Instagram Stories offers new way of interacting with tournament

It was 1990 and the World Cup was in Italy. I was 8, almost 9, and I was sitting cross-legged next to my friend, Stephen, on the shag carpet of his living room floor in Devola, Ohio. On the TV, the game flowed with grace and magic.

I can't recall who played or what the score was, but I was spellbound, completely transfixed. I absorbed every feint, juke, tackle, shot and save.

I was also, at the same time, in some amount of pain. Hours earlier I had broken my arm in a bicycle wreck on the way to Stephen's house. I wouldn't find out it was broken until much later that evening, but really, and I'm not exaggerating, the pain was nothing next to the game unfolding on the TV.

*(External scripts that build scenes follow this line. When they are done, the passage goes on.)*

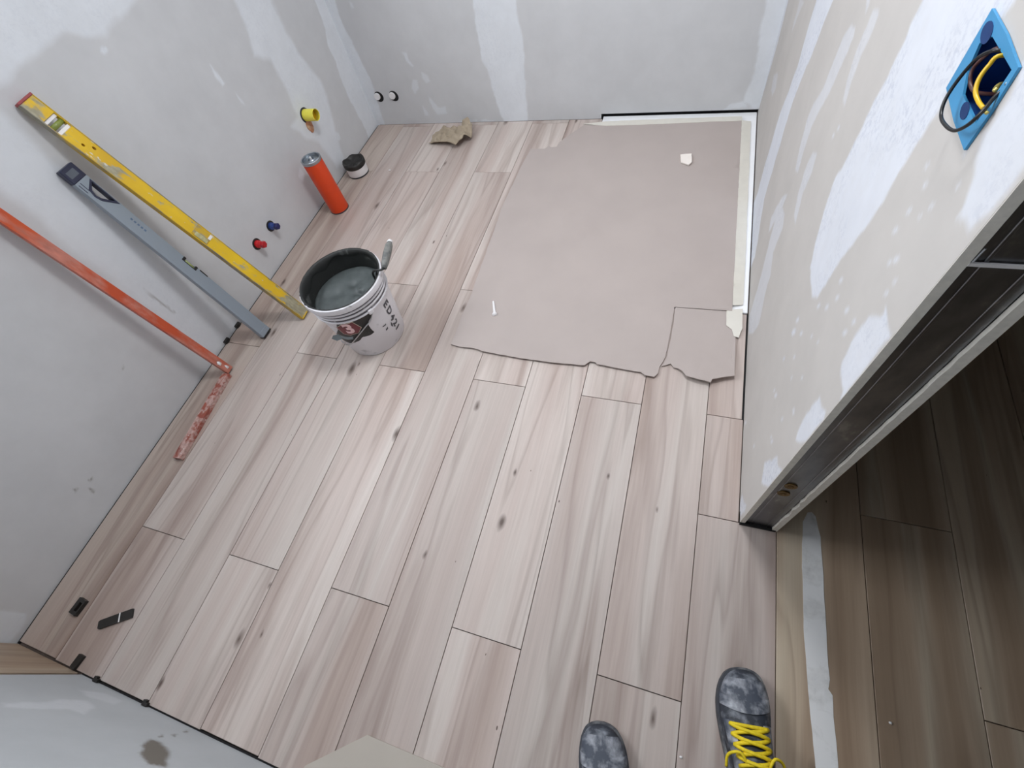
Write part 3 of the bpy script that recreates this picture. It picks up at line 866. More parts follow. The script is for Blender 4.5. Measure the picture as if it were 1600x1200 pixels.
# ------------------------------------------------------------------ bucket of mortar
BX, BY = -0.882, 0.920
RB, RT, BH = 0.1186, 0.1475, 0.313
M['bucket'] = stained('bucket_white', srgb(226, 224, 228), srgb(150, 148, 150), 0.30, 22, 0.45, 0.10)
M['mortar_wet'] = plain('wet_mortar', srgb(74, 80, 80), 0.5, var=0.16, scale=45, bump=0.25)
M['mortar_dark'] = stained('mortar_crust', srgb(34, 35, 34), srgb(84, 86, 84), 0.36, 14, 0.6, 0.05)
M['groove_dark'] = stained('groove_dark', srgb(96, 92, 96), srgb(190, 188, 192), 0.42, 18, 0.6, 0.08)
bk = empty('bucket', (BX, BY, 0))
tag(bk, 'white plastic bucket of grey mortar with a torn black label bearing a red 3', 'bucket')
rad = lambda z: RB + (RT - RB) * z / BH
prof = [(RB - .012, 0.004), (RB - 0.012, 0.0), (RB - 0.003, 0.0), (RB, 0.004), (rad(0.15), 0.15), (rad(0.232), 0.232)]
for zr, w in ((0.236, .007), (0.256, .006), (0.272, .006)):
    r0 = rad(zr)
    prof += [(r0, zr), (r0 + w, zr + 0.001), (r0 + w, zr + 0.005), (r0, zr + 0.007)]
prof += [(rad(0.286), 0.286), (RT + 0.006, 0.289), (RT + 0.008, 0.300), (RT + 0.006, BH - 0.002), (RT + 0.002, BH), (RT - 0.002, BH - 0.001)]
lathe('body', prof, M['bucket'], bk, 72)
lathe('inner_wall', [(RT - 0.002, BH - 0.001), (rad(0.29) - 0.0035, 0.29), (rad(0.01) - 0.0035, 0.01), (0.0, 0.01)], M['mortar_dark'], bk, 72)
for zr in (0.2445, 0.2635, 0.2805):
    r_ = rad(zr)
    lathe('groove_band', [(r_ + 0.0002, zr - 0.003), (r_ + 0.0016, zr - 0.002), (r_ + 0.0016, zr + 0.003), (r_ + 0.0002, zr + 0.004)], M['groove_dark'], bk, 72)  # darker mottled bands in the grooves between the rings
# crust of mortar along the rim
bm = bmesh.new()
rr = random.Random(12)
n = 96
ring = []
for i in range(n):
    a = 2 * math.pi * i / n
    far = max(0.0, 0.35 + 0.65 * math.cos(a - math.radians(150)))
    th = 0.0015 + 0.006 * far * rr.uniform(0.3, 1.0)
    hgt = 0.012 + 0.045 * far * (0.5 + 0.5 * math.sin(a * 5) * math.sin(a * 3 + 1))
    c, s = math.cos(a), math.sin(a)
    ring.append([bm.verts.new((r_ * c, r_ * s, z_)) for r_, z_ in ((RT + 0.0068 * min(1, far * 2.2) * rr.uniform(.6, 1.25), BH - 0.004 * far - 0.001), (RT + 0.002, BH + 0.0015 + 0.003 * far + rr.uniform(0, .001)), (RT - 0.004, BH), (rad(BH - hgt / 2) - 0.0035 - th, BH - hgt * 0.5), (rad(BH - hgt) - 0.0030, BH - hgt))])
for i in range(n):
    a, b = ring[i], ring[(i + 1) % n]
    for j in range(4):
        bm.faces.new((a[j], b[j], b[j + 1], a[j + 1]))
bm_obj('rim_crust', bm, M['mortar_dark'], bk, True)

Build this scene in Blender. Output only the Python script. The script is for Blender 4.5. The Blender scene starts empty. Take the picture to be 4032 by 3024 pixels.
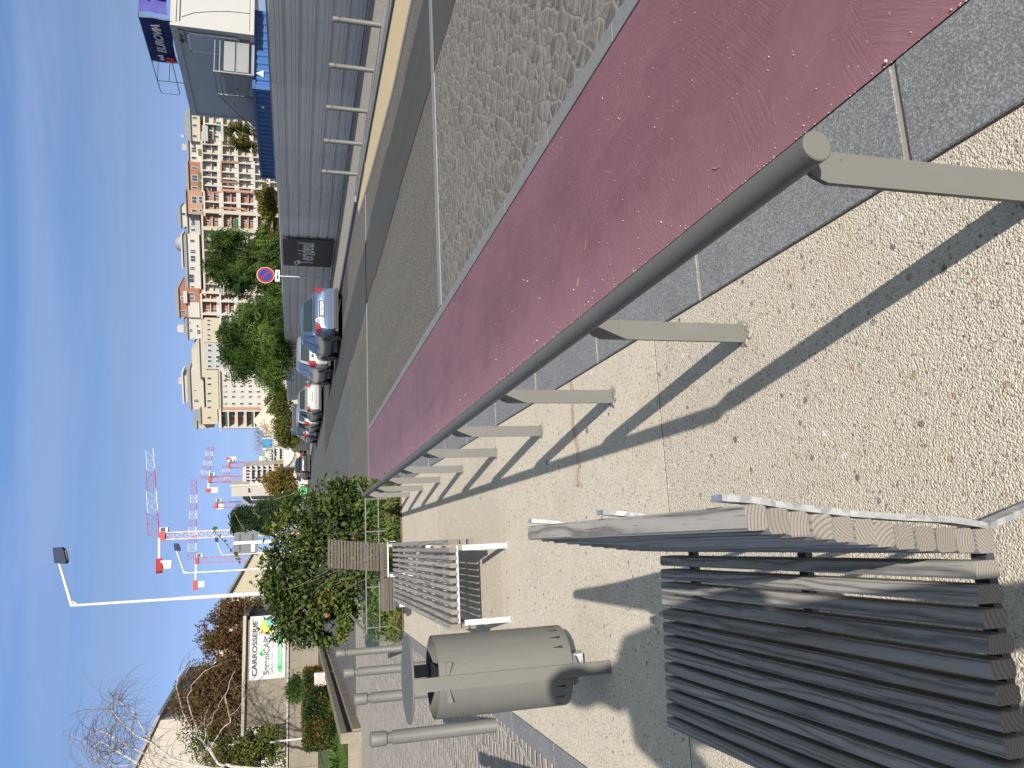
import bpy, bmesh, math, random
from mathutils import Vector, Matrix, noise as mnoise
import numpy as np
random.seed(7)
PI = math.pi
S = bpy.context.scene
COL = S.collection

# ------------------------------------------------------------------ camera
# the photograph is a portrait shot stored on its side: the camera is rolled 90 degrees
PITCH, ROLL, AZ, CH = math.radians(15.8), math.radians(-0.45), math.radians(11.9), 1.6
FPX = 3010.0
_fh = Vector((math.sin(AZ), math.cos(AZ), 0))
_rx = Vector((math.cos(AZ), -math.sin(AZ), 0))
CF = _fh*math.cos(PITCH) + Vector((0, 0, -math.sin(PITCH)))
_d0 = -_fh*math.sin(PITCH) + Vector((0, 0, -math.cos(PITCH)))
CR = _rx*math.cos(ROLL) + _d0*math.sin(ROLL)
CD = _d0*math.cos(ROLL) - _rx*math.sin(ROLL)
cam_d = bpy.data.cameras.new('camera')
cam = bpy.data.objects.new('camera', cam_d); COL.objects.link(cam)
M3 = Matrix((CD, CR, -CF)).transposed()
cam.matrix_world = Matrix.Translation((0, 0, CH)) @ M3.to_4x4()
cam_d.sensor_width = 36.0; cam_d.lens = FPX/4032*36.0
cam_d.clip_start = 0.05; cam_d.clip_end = 6000
S.camera = cam

# ------------------------------------------------------------------ sky and sun
SUN = Vector((0.40, -2.36, 1.0)).normalized()
sun_el = math.asin(SUN.z); sun_az = math.atan2(SUN.x, SUN.y)
W = bpy.data.worlds.new('World'); S.world = W; W.use_nodes = True
wn, wl = W.node_tree.nodes, W.node_tree.links
bg = wn['Background']; sky = wn.new('ShaderNodeTexSky')
sky.sky_type = 'NISHITA'; sky.sun_disc = False
sky.sun_elevation = sun_el; sky.sun_rotation = sun_az
sky.air_density = 1.0; sky.dust_density = 0.6; sky.ozone_density = 1.6
# thin high cirrus streaks laid on the sky by direction
tc = wn.new('ShaderNodeTexCoord'); sp = wn.new('ShaderNodeSeparateXYZ')
wl.new(tc.outputs['Generated'], sp.inputs[0])
mp = wn.new('ShaderNodeMapping'); mp.inputs['Scale'].default_value = (1.6, 1.6, 15.0); mp.inputs['Rotation'].default_value = (0.12, 0.25, 0.2)
wl.new(tc.outputs['Generated'], mp.inputs[0])
n1 = wn.new('ShaderNodeTexNoise'); n1.inputs['Scale'].default_value = 1.6; n1.inputs['Detail'].default_value = 7; n1.inputs['Roughness'].default_value = 0.55; n1.inputs['Distortion'].default_value = 0.6
wl.new(mp.outputs[0], n1.inputs['Vector'])
rp = wn.new('ShaderNodeValToRGB'); rp.color_ramp.elements[0].position = 0.42; rp.color_ramp.elements[1].position = 0.74
rp.color_ramp.elements[0].color = (0, 0, 0, 1); rp.color_ramp.elements[1].color = (.42, .42, .42, 1)
wl.new(n1.outputs['Fac'], rp.inputs[0])
mx = wn.new('ShaderNodeMixRGB'); mx.inputs[2].default_value = (4.6, 5.3, 6.4, 1)
wl.new(rp.outputs[0], mx.inputs[0]); wl.new(sky.outputs[0], mx.inputs[1])
tint = wn.new('ShaderNodeMixRGB'); tint.blend_type = 'MULTIPLY'; tint.inputs[0].default_value = 1  # elevation tint: visible sky dimmed, unseen upper sky boosted to fill shadows
er = wn.new('ShaderNodeValToRGB'); wl.new(sp.outputs[2], er.inputs[0]); el_ = er.color_ramp.elements
for i_, (p_, c_) in enumerate(((0.0, (.33, .46, .98)), (.07, (.405, .475, .80)), (.19, (.495, .51, .64)), (.31, (.525, .615, .81)), (.6, (1.30, 1.12, .86)))):
    if i_ > 1: el_.new(p_)
for e_, (p_, c_) in zip(el_, ((0.0, (.33, .46, .98)), (.07, (.405, .475, .80)), (.19, (.495, .51, .64)), (.31, (.525, .615, .81)), (.6, (1.30, 1.12, .86)))):
    e_.position = p_; e_.color = c_ + (1,)
wl.new(er.outputs[0], tint.inputs[2])
wl.new(mx.outputs[0], tint.inputs[1])
wl.new(tint.outputs[0], bg.inputs[0]); bg.inputs[1].default_value = 0.088
sd = bpy.data.lights.new('sun', 'SUN'); sd.energy = 4.6; sd.angle = math.radians(0.55); sd.color = (1.0, 0.935, 0.85)
so = bpy.data.objects.new('sun', sd); COL.objects.link(so)
so.rotation_euler = (-SUN).to_track_quat('-Z', 'Y').to_euler(); so.location = (0, -20, 30)
S.view_settings.view_transform = 'Standard'; S.view_settings.look = 'None'
S.view_settings.exposure = 0.85; S.view_settings.gamma = 1.0
S.render.resolution_x = 1024; S.render.resolution_y = 768
S.render.engine = 'CYCLES'

# ------------------------------------------------------------------ surveying helpers
# photo pixels are given on a 2212 x 1659 copy of the picture
K = 4032/2212.0
def ray(x, y):
    return CF*FPX + CR*((3024-y*K)-1512) + CD*(x*K-2016)
def gnd(x, y, z=0.0):
    d = ray(x, y); t = (z-CH)/d.z; return Vector((0, 0, CH)) + d*t
def aty(x, y, Y):
    d = ray(x, y); return Vector((0, 0, CH)) + d*(Y/d.y)
def atx(x, y, X):
    d = ray(x, y); return Vector((0, 0, CH)) + d*(X/d.x)
def atd(x, y, D):
    d = ray(x, y); return Vector((0, 0, CH)) + d*(D/math.hypot(d.x, d.y))
def atplane(x, y, o, n):
    d = ray(x, y); c = Vector((0, 0, CH)); return c + d*((o-c).dot(n)/d.dot(n))

# ------------------------------------------------------------------ node helper
class NB:
    def __init__(s, name, rough=0.8, spec=0.3, metal=0.0):
        s.m = bpy.data.materials.new(name); s.m.use_nodes = True
        s.t = s.m.node_tree; s.p = s.t.nodes['Principled BSDF']
        s.p.inputs['Roughness'].default_value = rough
        s.p.inputs['Specular IOR Level'].default_value = spec
        s.p.inputs['Metallic'].default_value = metal
    def n(s, t, **k):
        q = s.t.nodes.new(t)
        for a, b in k.items(): setattr(q, a, b)
        return q
    def set(s, sock, v):
        if v is None: return
        if isinstance(v, bpy.types.NodeSocket): s.t.links.new(v, sock)
        elif isinstance(v, (int, float)): sock.default_value = v if sock.type in ('VALUE', 'INT') else (v, v, v, 1)[:len(sock.default_value)]
        else:
            v = tuple(v); L = len(sock.default_value)
            if L == 4 and len(v) == 3: v = v + (1,)
            sock.default_value = v
    def pos(s): return s.n('ShaderNodeNewGeometry').outputs['Position']
    def nrm(s): return s.n('ShaderNodeNewGeometry').outputs['Normal']
    def obj(s): return s.n('ShaderNodeTexCoord').outputs['Object']
    def rnd(s): return s.n('ShaderNodeAttribute', attribute_name='rnd').outputs['Fac']
    def objrnd(s): return s.n('ShaderNodeObjectInfo').outputs['Random']
    def sep(s, v):
        q = s.n('ShaderNodeSeparateXYZ'); s.set(q.inputs[0], v); return q.outputs
    def comb(s, x=0, y=0, z=0):
        q = s.n('ShaderNodeCombineXYZ')
        for i, v in enumerate((x, y, z)): s.set(q.inputs[i], v)
        return q.outputs[0]
    def map(s, v, sc=(1, 1, 1), loc=(0, 0, 0), rot=(0, 0, 0)):
        q = s.n('ShaderNodeMapping'); s.set(q.inputs[0], v)
        q.inputs['Scale'].default_value = sc; q.inputs['Location'].default_value = loc; q.inputs['Rotation'].default_value = rot
        return q.outputs[0]
    def m_(s, op, a, b=None, c=None, clamp=False):
        q = s.n('ShaderNodeMath', operation=op); q.use_clamp = clamp
        s.set(q.inputs[0], a); s.set(q.inputs[1], b)
        if c is not None: s.set(q.inputs[2], c)
        return q.outputs[0]
    def vadd(s, a, b):
        q = s.n('ShaderNodeVectorMath', operation='ADD'); s.set(q.inputs[0], a); s.set(q.inputs[1], b); return q.outputs[0]
    def vsc(s, a, f):
        q = s.n('ShaderNodeVectorMath', operation='SCALE'); s.set(q.inputs[0], a); s.set(q.inputs['Scale'], f); return q.outputs[0]
    def noise(s, v, sc=5, det=4, ro=0.55, dist=0, col=False):
        q = s.n('ShaderNodeTexNoise'); s.set(q.inputs['Vector'], v)
        q.inputs['Scale'].default_value = sc; q.inputs['Detail'].default_value = det; q.inputs['Roughness'].default_value = ro; q.inputs['Distortion'].default_value = dist
        return q.outputs['Color' if col else 'Fac']
    def vor(s, v, sc=5, feat='F1', out='Distance', rnd=1.0):
        q = s.n('ShaderNodeTexVoronoi', feature=feat); s.set(q.inputs['Vector'], v)
        q.inputs['Scale'].default_value = sc; q.inputs['Randomness'].default_value = rnd
        return q.outputs[out]
    def ramp(s, f, els, interp='LINEAR'):
        q = s.n('ShaderNodeValToRGB'); s.set(q.inputs[0], f); r = q.color_ramp; r.interpolation = interp
        while len(r.elements) < len(els): r.elements.new(0.5)
        for e, (p, c) in zip(r.elements, els):
            e.position = p
            e.color = (c, c, c, 1) if isinstance(c, (int, float)) else tuple(c) + (1,) if len(c) == 3 else c
        return q.outputs[0]
    def mix(s, f, a, b, mode='MIX'):
        q = s.n('ShaderNodeMixRGB', blend_type=mode); s.set(q.inputs[0], f); s.set(q.inputs[1], a); s.set(q.inputs[2], b); return q.outputs[0]
    def bump(s, h, st=0.5, d=0.01, prev=None):
        q = s.n('ShaderNodeBump'); s.set(q.inputs['Height'], h); q.inputs['Strength'].default_value = st; q.inputs['Distance'].default_value = d
        if prev is not None: s.set(q.inputs['Normal'], prev)
        return q.outputs[0]
    def out(s, col=None, rough=None, normal=None):
        s.set(s.p.inputs['Base Color'], col)
        if rough is not None: s.set(s.p.inputs['Roughness'], rough)
        if normal is not None: s.set(s.p.inputs['Normal'], normal)
        return s.m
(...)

This was everything. Before me, gods played.

The rest of the summer, with my left arm in a red cast, I'd recreate that game in my yard after school, on the soccer field after practice, or whenever I had a ball and a patch of flat, green grass.

I found myself similarly inspired after watching the opening games of this year's World Cup, too. My Sambas stayed on my feet all weekend, and my newly re-inflated soccer ball was attached to them anytime I was outside. I've also, in the last week or so, played countless hours of “FIFA 18,” worn all of my kits and watched old Landon Donovan interviews and highlights.

But my favorite way to interact with this year's tournament is, by far, through Instagram Stories.

The beauty of Instagram Stories is that it retains most of what makes Twitter great, but it's not as much of a time suck, it won't make you stabby and it's, well, beautiful, too.

The soccer-culture account @soccerbible, for instance, provides an unmatched intimate view of the fan experience through photos and videos taken inside stadiums and at watch parties around the world.

Other soccer-culture accounts, such as @mundialmag, @kickstothepitch, @art_of_football, @season_zine and @shukyumagazine take a broader approach, highlighting soccer fashion pop-ups or behind-the-scenes access to fan-related events around the host cities (including an Action Bronson concert!). All specialize in snark, wit and humor.

English media account @433 went the other direction and let former England international Jermaine Jenas take over its Stories account for a day. Jenas took viewers from the stands to the pitch to the pub, providing a unique perspective from a former player with better access than most media.

Meanwhile, stateside media account @copa90us does just about everything, including posting schedules, curating videos shot by fans for each day's games, hosting live Q&As with fans after games, and posting interactive polls for each match.

Even official accounts, whether from brands (@adidasfootball), players (@harrykane), countries (@footballiceland) or the tournament itself (@fifaworldcup), are worth following for their access to players and other spaces official media can't go.

My favorite approach, however, comes from @theturfftbl, which is hosting an Instagram Stories tournament to finally settle the most important question of all: Which World Cup team has the hottest kit?

If you don't say Nigeria, we're not going to be friends. But I'd still like to know: What's your favorite World Cup story?